Walden was published seven years after Thoreau left Walden Pond. Initially, it received only modest success. Over time, however, it would become revered as one of the classics of American literature, prove to be foundational to the American environmental movement, and influence scores of authors, artists, scientists, and politicians.
Bust of Henry David Thoreau by Walton Ricketson
Thoreau was also an ardent abolitionist. While at Walden he refused to pay overdue poll taxes, believing the Mexican-American War would result in the expansion of slavery. He spent one night in jail before an anonymous person paid Thoreau’s debt. Although his intended defiance was, therefore, cut short, the experience left a strong impact on him.
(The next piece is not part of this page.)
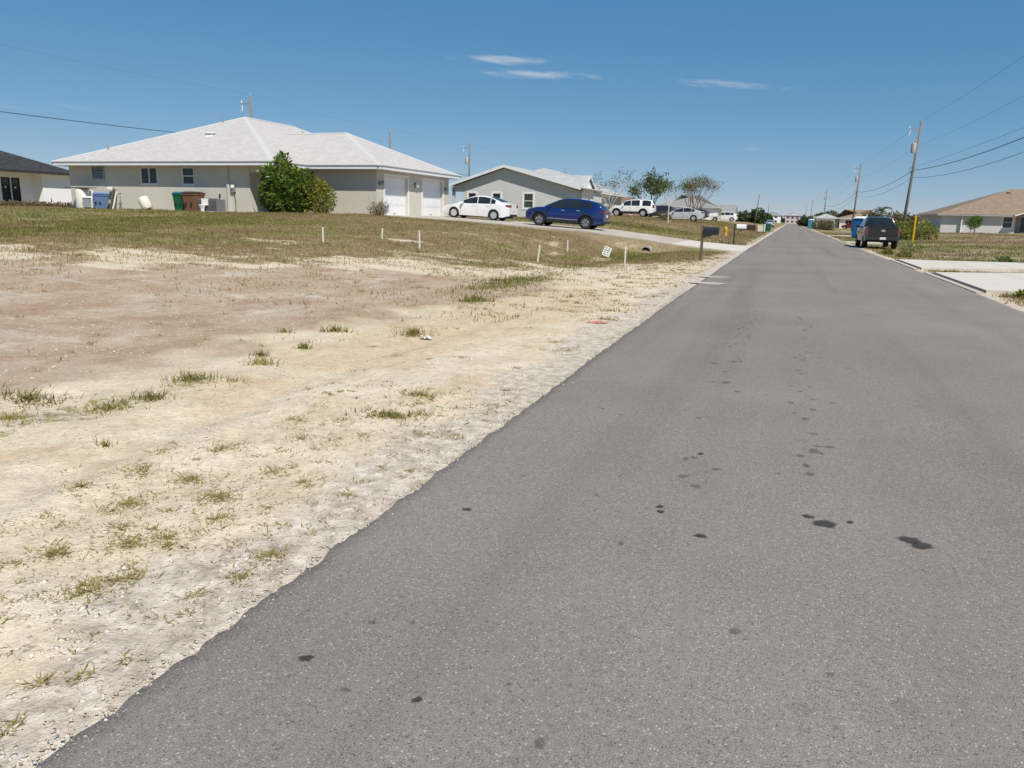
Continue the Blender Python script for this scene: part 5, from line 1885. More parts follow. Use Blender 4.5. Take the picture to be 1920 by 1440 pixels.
# culvert pipe end under the driveway
m_pipe = mat('concrete_pipe', (.40, .36, .30), .9, .15, 6, bump=.3)
cu = thing('culvert_pipe', 'round concrete culvert mouth in the ditch under the driveway', 'pipe', (-6.6, 38.55, -.24))
pr = MB()
ro, ri = .30, .235
prof = []
vs, fs = [], []
nseg = 22
for (rr_, yy) in ((ri, 6.0), (ri, -.55), (ro, -.55), (ro, 6.0)):
    for k in range(nseg):
        a = 2 * math.pi * k / nseg
        vs.append((rr_ * math.cos(a), yy, .12 + rr_ * math.sin(a)))
for i in range(3):
    for k in range(nseg):
        fs.append((i * nseg + k, i * nseg + (k + 1) % nseg, (i + 1) * nseg + (k + 1) % nseg, (i + 1) * nseg + k))
pr.add(vs, fs)
pr.build('pipe', m_pipe, cu, smooth=False)
MB().lathe([(.235, 4.0), (.0, 4.01)], 22, (0, 0, .12), 'y').build('dark_end', m_dark_in, cu)

# yellow gas-line marker post on the right
ym = thing('marker_post', 'tall yellow utility marker post in front of the right shrubs', 'post', (10.2, 75, G(10.2, 75)))
MB().box(-.07, .07, -.03, .03, -.2, 2.2).build('post', m_yel, ym)
MB().box(-.075, .075, -.036, .036, 2.0, 2.28).build('cap', m_yel, ym)

# ------------------------------------------------------------------ clutter along the side wall of the duplex
def wheelie(label, x, y, z, wx, wy, h_, bm, lm, rz=0.0, cat='bin', group='wheeled bins'):
    t_ = thing('wheeled_bin', label, cat, (x, y, z), rz, group)
    b_ = MB()
    b_.taper(0, 0, .06, h_, wx * .40, wy * .40, wx * .5, wy * .5)
    b_.box(-wx * .53, wx * .53, -wy * .53, wy * .53, h_ - .09, h_ - .04)
    bo_ = b_.build('body', bm, t_)
    for sx_ in (-.25, .25):
        MB().box(wx * sx_ - .05, wx * sx_ + .05, -wy * .5 - .004, -wy * .42, h_ * .35, h_ * .5).build('recess', m_dark_in, bo_)
    l_ = MB()
    l_.taper(0, 0, h_ + .001, h_ + .05, wx * .54, wy * .55, wx * .5, wy * .5)
    l_.taper(0, 0, h_ + .05, h_ + .09, wx * .46, wy * .46, wx * .3, wy * .36)
    l_.build('lid', lm, t_)
    MB().tube([(-wx * .45, wy * .58, h_ - .02), (wx * .45, wy * .58, h_ - .02)], .018, 6).build('handle', lm, t_)
    for sx_ in (-1, 1):
        MB().lathe([(.11, sx_ * wx * .38), (.11, sx_ * (wx * .38 + .05))], 14, (0, wy * .42, .11), 'x').build('wheel', m_tyre, t_)
    return t_


m_bgreen = mat('bin_green', (.012, .10, .045), .45, .1, 6, .4)
m_bteal = mat('bin_lid_teal', (.03, .17, .24), .45, .1, 6, .4)
m_bbrown = mat('bin_brown', (.20, .095, .055), .5, .1, 6, .35)
m_bbrownl = mat('bin_lid_brown', (.06, .036, .03), .5, .1, 6, .35)
m_bblue = mat('bin_blue', (.13, .22, .40), .5, .1, 6, .35)
ZG = 1.30
wheelie('dark green wheeled bin with teal lid against the grey wall', -31.70, 34.25, ZG, .60, .68, .98, m_bgreen, m_bteal, .1)
wheelie('wide brown wheeled bin with domed lid beside the green bin', -30.82, 34.2, ZG, .86, .80, 1.0, m_bbrown, m_bbrownl, -.1)
wheelie('blue plastic bin among the junk by the louvred window', -37.55, 34.3, ZG, .60, .56, .88, m_bblue, m_bblue, .05)

ac = thing('air_conditioner', 'grey outdoor air conditioner unit right of the brown bin', 'air conditioner', (-29.75, 34.35, ZG))
MB().box(-.72, .72, -.42, .42, -.1, .05).build('pad', m_conc, ac)
acm = mat('ac_grey', (.17, .175, .18), .5, .08, 6, .4)
acb = MB().box(-.62, .62, -.36, .36, .05, .70).build('casing', acm, ac)
for k in range(16):
    u = -.58 + k * .0775
    MB().box(u, u + .03, -.372, -.361, .10, .64).build('fin', m_darkmetal, acb)
MB().lathe([(.34, .701), (.34, .73), (.30, .74)], 20).build('fan_guard', m_darkmetal, acb)

bg_ = thing('toilet_fixture', 'white dumped toilet fixture in front of the air conditioner', 'fixture', (-29.85, 33.75, ZG + .01))
m_porc = mat('porcelain', (.80, .79, .76), .25, .03, 4, .5)
shade_by_angle(MB().lathe([(.11, 0), (.10, .16), (.17, .30), (.20, .38), (.17, .40), (.13, .33)], 16).build('bowl', m_porc, bg_), 40)
MB().box(-.2, .2, .17, .36, .36, .72).build('tank', m_porc, bg_)
MB().box(.15, .80, -.15, -.06, .0, .05).build('base_strip', m_trim, bg_)

wh = thing('water_heater', 'tilted white cylinder drum leaning in the grass below the slider window', 'drum', (-34.35, 34.35, ZG))
m_drum = mat('drum_cream', (.70, .68, .60), .5, .06, 5, .35)
hv = shade_by_angle(MB().lathe([(.0, .0), (.27, .0), (.29, .03), (.29, .62), (.26, .69), (.0, .71)], 20).build('shell', m_drum, wh), 40)
MB().lathe([(.296, .05), (.296, .09)], 20).build('band', m_metal_g, wh)
wh.rotation_euler = (R(5), R(-24), 0)
wh.location = (-34.25, 34.4, ZG + .10)

tk = thing('pump_tank', 'tall cream water tank with brown sheet on top by the wall corner', 'tank', (-38.95, 34.35, ZG - .02))
shade_by_angle(MB().lathe([(.0, .05), (.40, .05), (.42, .1), (.42, 1.08), (.34, 1.2), (.0, 1.24)], 22).build('shell', m_drum, tk), 40)
MB().hexa([(-.95, -.4, 1.22), (.75, -.35, 1.20), (.70, .35, 1.24), (-.9, .4, 1.26)], [(-.95, -.4, 1.25), (.75, -.35, 1.23), (.70, .35, 1.27), (-.9, .4, 1.29)]).build('cover_sheet', m_bbrownl, tk)
for sx_ in (-.3, .3):
    MB().box(sx_ - .05, sx_ + .05, -.36, -.26, -.06, .06).build('foot', m_drum, tk)
so_ = thing('softener_unit', 'grey square water softener with white lid left of the blue bin', 'softener', (-38.22, 34.1, ZG))
MB().taper(0, 0, .12, .66, .25, .22, .27, .24).build('body', mat('softener_grey', (.33, .35, .37), .5), so_)
MB().taper(0, 0, .661, .74, .31, .27, .24, .2).build('lid', m_trim, so_)
MB().box(-.24, .24, -.2, .2, 0, .12).build('base', m_black, so_)
pp = MB().tube([(.27, -.1, .1), (.3, -.1, .55), (.24, .05, 1.05), (-.2, .15, 1.12), (-.25, .2, .9)], .035, 8).build('pipe', m_trim, so_)
lk = thing('leaning_boards', 'dark boards and a mop leaning beside the blue bin', 'boards', (-37.0, 34.6, ZG))
for k, (dx, ln_, mm_) in enumerate(((.0, 1.25, m_wood_dark), (.10, 1.18, m_bbrownl), (.20, 1.05, m_drum))):
    MB().hexa([(dx, -.32, -.02), (dx + .07, -.32, -.02), (dx + .07, -.28, -.02), (dx, -.28, -.02)], [(dx - .12, .18, ln_), (dx - .05, .18, ln_), (dx - .05, .22, ln_), (dx - .12, .22, ln_)]).build('board', mm_, lk)
MB().taper(-.25, .1, 1.16, 1.3, .12, .1, .1, .08).build('mop_head', m_trim, lk)
sp_ = thing('spigot_stand', 'thin green spigot stand against the wall right of the blue bin', 'spigot', (-36.42, 34.6, ZG))
m_sg = mat('spigot_green', (.15, .20, .13), .6)
MB().tube([(-.12, 0, .95), (.12, 0, .95)], .022, 6).build('bar', m_sg, sp_)
MB().tube([(0, 0, .95), (0, 0, .45), (-.12, -.05, 0)], .02, 6).build('leg', m_sg, sp_)
MB().tube([(0, 0, .45), (.12, -.05, 0)], .02, 6).build('leg', m_sg, sp_)

# ------------------------------------------------------------------ litter
plk = MB()
pts = [(-1.3, 0, .06), (-.9, .05, .03), (-.2, .0, .02), (.55, -.05, .03)]
for a, b_ in zip(pts[:-1], pts[1:]):
    plk.hexa([(a[0], a[1] - .07, a[2]), (b_[0], b_[1] - .07, b_[2]), (b_[0], b_[1] + .07, b_[2]), (a[0], a[1] + .07, a[2])],
             [(a[0], a[1] - .07, a[2] + .03), (b_[0], b_[1] - .07, b_[2] + .03), (b_[0], b_[1] + .07, b_[2] + .03), (a[0], a[1] + .07, a[2] + .03)])
o = plk.build('palm_frond_stalk', mat('dead_frond', (.55, .44, .28), .9, .2, 4))
o.location = (-15.2, 20.5, G(-15.2, 20.5))
tag(o, 'dead pale frond stalk lying on the lot grass', 'debris')
rg = MB()
n = 14
for i in range(n):
    for j in range(8):
        pass
gx = np.linspace(-.14, .14, 10)
gy_ = np.linspace(-.07, .07, 7)
vs = [(x + rng.uniform(-.01, .01), y + rng.uniform(-.01, .01), .008 * math.sin(x * 30 + y * 17) + .012 + .012 * rng.random()) for x in gx for y in gy_]
fs = [(i * 7 + j, i * 7 + j + 1, (i + 1) * 7 + j + 1, (i + 1) * 7 + j) for i in range(9) for j in range(6)]
o = MB().add(vs, fs).build('cloth_rag', mat('faded_red_cloth', (.60, .17, .15), .9, .15, 10))
o.location = (-2.53, 10.83, G(-2.5, 10.8))
tag(o, 'faded red rag lying on the sand by the road', 'rag')
vs = [(x * .5 + rng.uniform(-.01, .01), y * .7 + rng.uniform(-.01, .01), .016 * math.sin(x * 40 + y * 23) + .022) for x in gx for y in gy_]
o = MB().add(vs, fs).build('plastic_bag', mat('white_plastic', (.72, .75, .78), .4, .1, 10))
o.location = (-4.14, 8.46, G(-4.14, 8.46))
tag(o, 'scrap of white plastic litter beside a weed', 'litter')

# roadside junk and bins further on
jk = thing('junk_pile', 'brown boxy junk piled at the road edge past the second mailbox', 'junk', (-4.3, 105, G(-4.3, 105)))
MB().box(-1.3, .3, -.5, .5, 0, .9).build('crate', m_brownwall, jk)
MB().box(-1.15, .15, -.52, -.501, .12, .78).build('crate_opening_shade', m_bbrownl, jk)  # dark panel painted as the shade inside the crate's open front
MB().taper(.75, 0, 0, .8, .35, .4, .3, .35).build('carton', m_cream, jk)
MB().box(1.2, 1.3, -.5, .5, 0, .95).build('board', m_trim, jk)
wheelie('teal wheeled bin at the left road edge', -2.85, 112.5, G(-2.85, 112.5) + .05, .75, .75, 1.05, m_bgreen, m_bteal, .2)


def portable_toilet(label, x, y, z, mm, rz):
    t_ = thing('portable_toilet', label, 'portable toilet', (x, y, z), rz)
    MB().box(-.56, .56, -.56, .56, .0, .12).build('skid', m_black, t_)
    bd = MB()
    bd.taper(0, 0, .12, 2.05, .55, .55, .53, .53)
    for sx_ in (-.55, .55):
        bd.box(sx_ - .03, sx_ + .03, -.58, -.5, .12, 2.05)
    b_ = bd.build('cabin', mm, t_)
    MB().box(-.36, .36, -.575, -.552, .2, 1.92).build('door', mm, b_)
    MB().box(.24, .32, -.59, -.576, 1.0, 1.12).build('latch', m_black, b_)
    MB().box(-.4, .4, -.556, -.54, 1.93, 2.02).build('vent_grille', m_dark_in, b_)
    rf__ = MB()
    rf__.taper(0, 0, 2.05, 2.12, .6, .6, .6, .6)
    rf__.taper(0, 0, 2.12, 2.3, .58, .58, .34, .34)
    rf__.build('roof', m_trim, t_)
    MB().tube([(.4, .4, .2), (.4, .4, 2.5)], .05, 8).build('vent_pipe', m_trim, t_)
    return t_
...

It provided inspiration for a lecture Thoreau first delivered in January 1848 entitled “The Rights and Duties of the Individual in relation to Government.” The lecture was amended and published as “Resistance to Civil Government” or, as it has since been more commonly known, “Civil Disobedience.”
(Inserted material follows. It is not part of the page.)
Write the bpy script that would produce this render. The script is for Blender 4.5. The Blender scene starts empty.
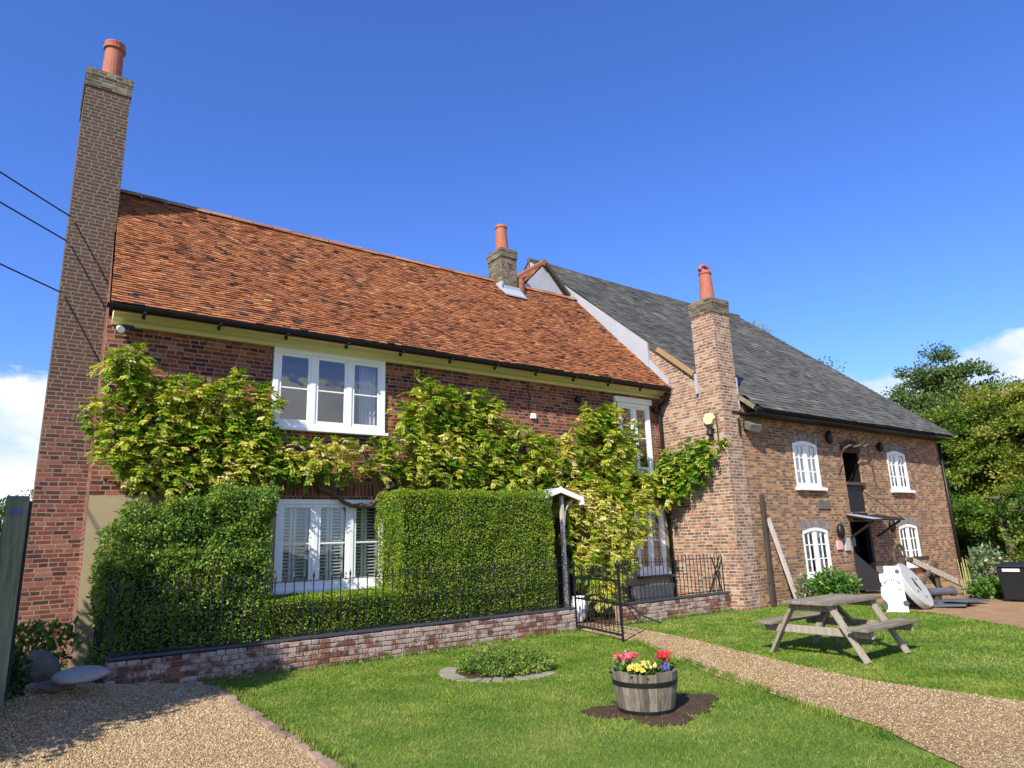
import bpy, math, random
import numpy as np
from mathutils import Vector, Matrix, noise as mnoise

rng = np.random.default_rng(7)
random.seed(7)
sc = bpy.context.scene
col = sc.collection
PI = math.pi

# ------------------------------------------------------------------ camera
YAW, PITCH, ROLL = math.radians(36.3), math.radians(13.25), math.radians(-2.04)
FPX = 672.0
fw = Vector((math.sin(YAW)*math.cos(PITCH), math.cos(YAW)*math.cos(PITCH), math.sin(PITCH)))
r0 = Vector((math.cos(YAW), -math.sin(YAW), 0)); u0 = r0.cross(fw)
rt = math.cos(ROLL)*r0 + math.sin(ROLL)*u0
up = -math.sin(ROLL)*r0 + math.cos(ROLL)*u0
cd = bpy.data.cameras.new('camera'); cam = bpy.data.objects.new('camera', cd); col.objects.link(cam)
M = Matrix.Identity(4)
for i in range(3):
    M[i][0] = rt[i]; M[i][1] = up[i]; M[i][2] = -fw[i]
M[0][3], M[1][3], M[2][3] = 0, 0, 1.7
cam.matrix_world = M
cd.sensor_width = 36; cd.lens = FPX*36/1024; cd.clip_end = 2000; cd.clip_start = .05
sc.camera = cam

# ------------------------------------------------------------------ light
SUNV = Vector((1.10, .62, -1.0)).normalized()       # the way the light travels
el = math.asin(-SUNV.z); rot = math.atan2(-SUNV.x, -SUNV.y)
sl = bpy.data.lights.new('sun', 'SUN'); sl.energy = 5.0; sl.angle = math.radians(.5); sl.color = (1, .94, .82)
so = bpy.data.objects.new('sun', sl); col.objects.link(so)
so.rotation_euler = SUNV.to_track_quat('-Z', 'Y').to_euler()
sc.view_settings.view_transform = 'Standard'; sc.view_settings.look = 'None'
sc.view_settings.exposure = 0.55; sc.view_settings.gamma = 1; sc.view_settings.use_curve_mapping = False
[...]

The essay would have a profound influence on actors of social change the world over. Many of the great peacemakers presented in this collection including, Leo Tolstoy, Mahatma Gandhi, Martin Luther King, Jr., and Rachel Carson were inspired and influenced by this powerful work. Like ripples on a pond, their examples have influenced countless others.
Thoreau contracted tuberculosis as a teenager. The condition sporadically nagged him his whole life. In 1860, he developed bronchitis, precipitating a decline in health. He died on May 6, 1862. His last words were “Now comes good sailing.” He was buried in his family plot and later moved to Author’s Ridge in Sleepy Hollow Cemetery in Concord, Massachusetts where he rests near the graves of Nathaniel Hawthorne, Louisa May Alcott, and Ralph Waldo Emerson.
About the Paintings
The first of the pair of paintings features Henry David Thoreau standing before his beloved Walden Pond. The second painting is also set at Walden and is painted with reverence to a particular group of artists and the impact they had.
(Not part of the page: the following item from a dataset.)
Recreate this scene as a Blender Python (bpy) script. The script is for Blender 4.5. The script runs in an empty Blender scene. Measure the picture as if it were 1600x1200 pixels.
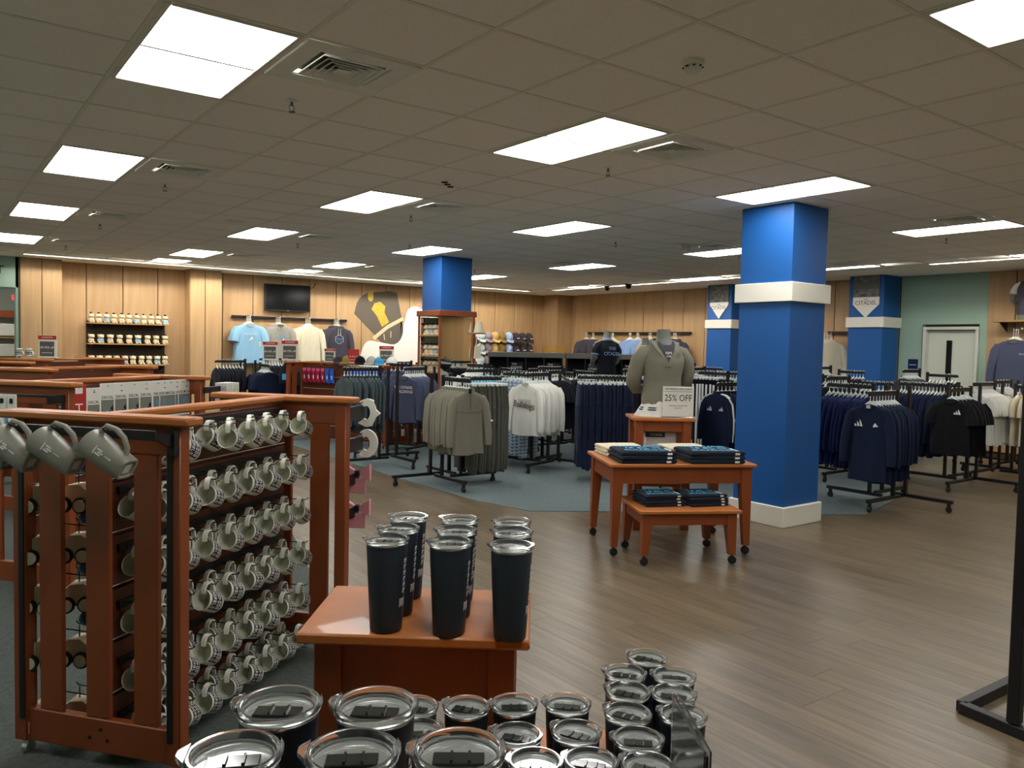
import bpy, bmesh, math, random
from math import sin, cos, pi, radians as R
from mathutils import Vector, Matrix, noise
random.seed(7)
S = bpy.context.scene
COL = S.collection
# ------------------------------------------------------------------ camera, light level, world
CH = 1.63                      # eye height
def setup_camera():
    pitch, roll, yaw, f = -0.0469610951, 0.0211667083, 0.641417898, 1241.99
    fw = Vector((sin(yaw), cos(yaw), 0)); rt = Vector((cos(yaw), -sin(yaw), 0)); up = Vector((0, 0, 1))
    F = fw * cos(pitch) + up * sin(pitch); D = up * cos(pitch) - fw * sin(pitch)
    r = rt * cos(roll) + D * sin(roll); d = D * cos(roll) - rt * sin(roll)
    cam = bpy.data.cameras.new('camera'); o = bpy.data.objects.new('camera', cam); COL.objects.link(o)
    cam.sensor_width = 36; cam.lens = 36 * f / 1600; cam.clip_start = 0.02; cam.clip_end = 100
    o.matrix_world = Matrix(((r.x, d.x, -F.x, 0), (r.y, d.y, -F.y, 0), (r.z, d.z, -F.z, CH), (0, 0, 0, 1)))
    S.camera = o
setup_camera()
LAMP = 12.5                    # radiance of the ceiling light panels
STRIP = 125.0                   # radiance of the wall-wash strips
S.view_settings.view_transform = 'Standard'
S.view_settings.look = 'None'
S.view_settings.gamma = 1
S.view_settings.exposure = 0.36
S.view_settings.use_curve_mapping = False
W = bpy.data.worlds.new('world'); S.world = W; W.use_nodes = True
W.node_tree.nodes['Background'].inputs[0].default_value = (0.5, 0.5, 0.5, 1)
W.node_tree.nodes['Background'].inputs[1].default_value = 0.02

# ------------------------------------------------------------------ materials
MATS = {}
def srgb(h):
    v = [int(h[i:i + 2], 16) / 255 for i in (0, 2, 4)]
    return tuple(x / 12.92 if x <= .04045 else ((x + .055) / 1.055) ** 2.4 for x in v)
def mat(name, col, rough=.6, metal=0, var=0, scale=(8, 8, 8), bump=0, rnd=0, emit=0, trans=0, coat=0, spec=.5, sheen=0, ior=1.45, alpha=1):
    if name in MATS: return MATS[name]
    if isinstance(col, str): col = srgb(col)
    m = bpy.data.materials.new(name); m.use_nodes = True; nt = m.node_tree; N = nt.nodes; L = nt.links
    b = N['Principled BSDF']
    b.inputs['Base Color'].default_value = (*col, 1); b.inputs['Roughness'].default_value = rough
    b.inputs['Metallic'].default_value = metal; b.inputs['IOR'].default_value = ior
    b.inputs['Transmission Weight'].default_value = trans; b.inputs['Coat Weight'].default_value = coat
    b.inputs['Specular IOR Level'].default_value = spec; b.inputs['Sheen Weight'].default_value = sheen
    if emit:
        b.inputs['Emission Color'].default_value = (*col, 1); b.inputs['Emission Strength'].default_value = emit
    if var or bump:
        tc = N.new('ShaderNodeTexCoord'); mp = N.new('ShaderNodeMapping'); mp.inputs['Scale'].default_value = scale
        nz = N.new('ShaderNodeTexNoise'); nz.inputs['Scale'].default_value = 1; nz.inputs['Detail'].default_value = 4
        L.new(tc.outputs['Object'], mp.inputs[0]); L.new(mp.outputs[0], nz.inputs[0])
    src = None
    if var:
        r = N.new('ShaderNodeValToRGB'); r.color_ramp.elements[0].position = .3; r.color_ramp.elements[1].position = .7
        r.color_ramp.elements[0].color = (*[c * (1 - var) for c in col], 1)
        r.color_ramp.elements[1].color = (*[min(1, c * (1 + var)) for c in col], 1)
        L.new(nz.outputs[0], r.inputs[0]); src = r.outputs[0]
    if rnd:
        oi = N.new('ShaderNodeObjectInfo'); ge = N.new('ShaderNodeNewGeometry'); ad = N.new('ShaderNodeMath'); ad.operation = 'ADD'
        fr = N.new('ShaderNodeMath'); fr.operation = 'FRACT'; L.new(oi.outputs['Random'], ad.inputs[0]); L.new(ge.outputs['Random Per Island'], ad.inputs[1])
        L.new(ad.outputs[0], fr.inputs[0])
        mr = N.new('ShaderNodeMapRange'); mr.inputs[3].default_value = 1 - rnd; mr.inputs[4].default_value = 1 + rnd
        L.new(fr.outputs[0], mr.inputs[0])
        hs = N.new('ShaderNodeHueSaturation'); L.new(mr.outputs[0], hs.inputs['Value'])
        if src: L.new(src, hs.inputs['Color'])
        else: hs.inputs['Color'].default_value = (*col, 1)
        src = hs.outputs[0]
    if src: L.new(src, b.inputs['Base Color'])
    if bump:
        bp = N.new('ShaderNodeBump'); bp.inputs['Strength'].default_value = bump; bp.inputs['Distance'].default_value = .004
        L.new(nz.outputs[0], bp.inputs['Height']); L.new(bp.outputs[0], b.inputs['Normal'])
    MATS[name] = m
    return m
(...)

The transcendentalist musings of Emerson and Thoreau had a strong influence on what became known as the Hudson River School painters. These landscape artists celebrated the discovery of the American frontier with profound reverence for the natural world.
This painting presents Emerson and Thoreau on the banks of the famous pond and is a celebration of a painting called Kindred Spirits (below) by Hudson River School painter Asher Brown Durand. Durand’s painting features a romanticized vision of the Catskill Mountains as the backdrop to two figures, Thomas Cole and William Cullen Bryant. Cole, also a painter of the Hudson River School, and Bryant, the famous poet, journalist, and editor, were close friends. Durand was commissioned to create the painting as a gift to Bryant after Cole’s death. The image is a true touchstone of the connection between nature and the arts.
Kindred Spirits by Asher Brown Durand
Interestingly, it was another Hudson River School painter who would help prompt the U.S. Congress to act as stewards of man’s fragile balance with nature. After an expedition to the then-unknown region of Yellowstone, Thomas Moran painted his masterpiece The Grand Canyon of the Yellowstone (below). This painting helped encourage Congress to establish Yellowstone as the first national park in America and indeed the world. The National Park Service has been dubbed “America’s Best Idea.” It is an idea that has caught on the world over. It is an idea rooted in the kindred spirits of nature and the arts, exemplified by the passions of Emerson and Thoreau.
The Grand Canyon of the Yellowstone by Thomas Moran
Selected Henry David Thoreau Quote
“Could a greater miracle take place than for us to look through each other’s eyes for an instant?”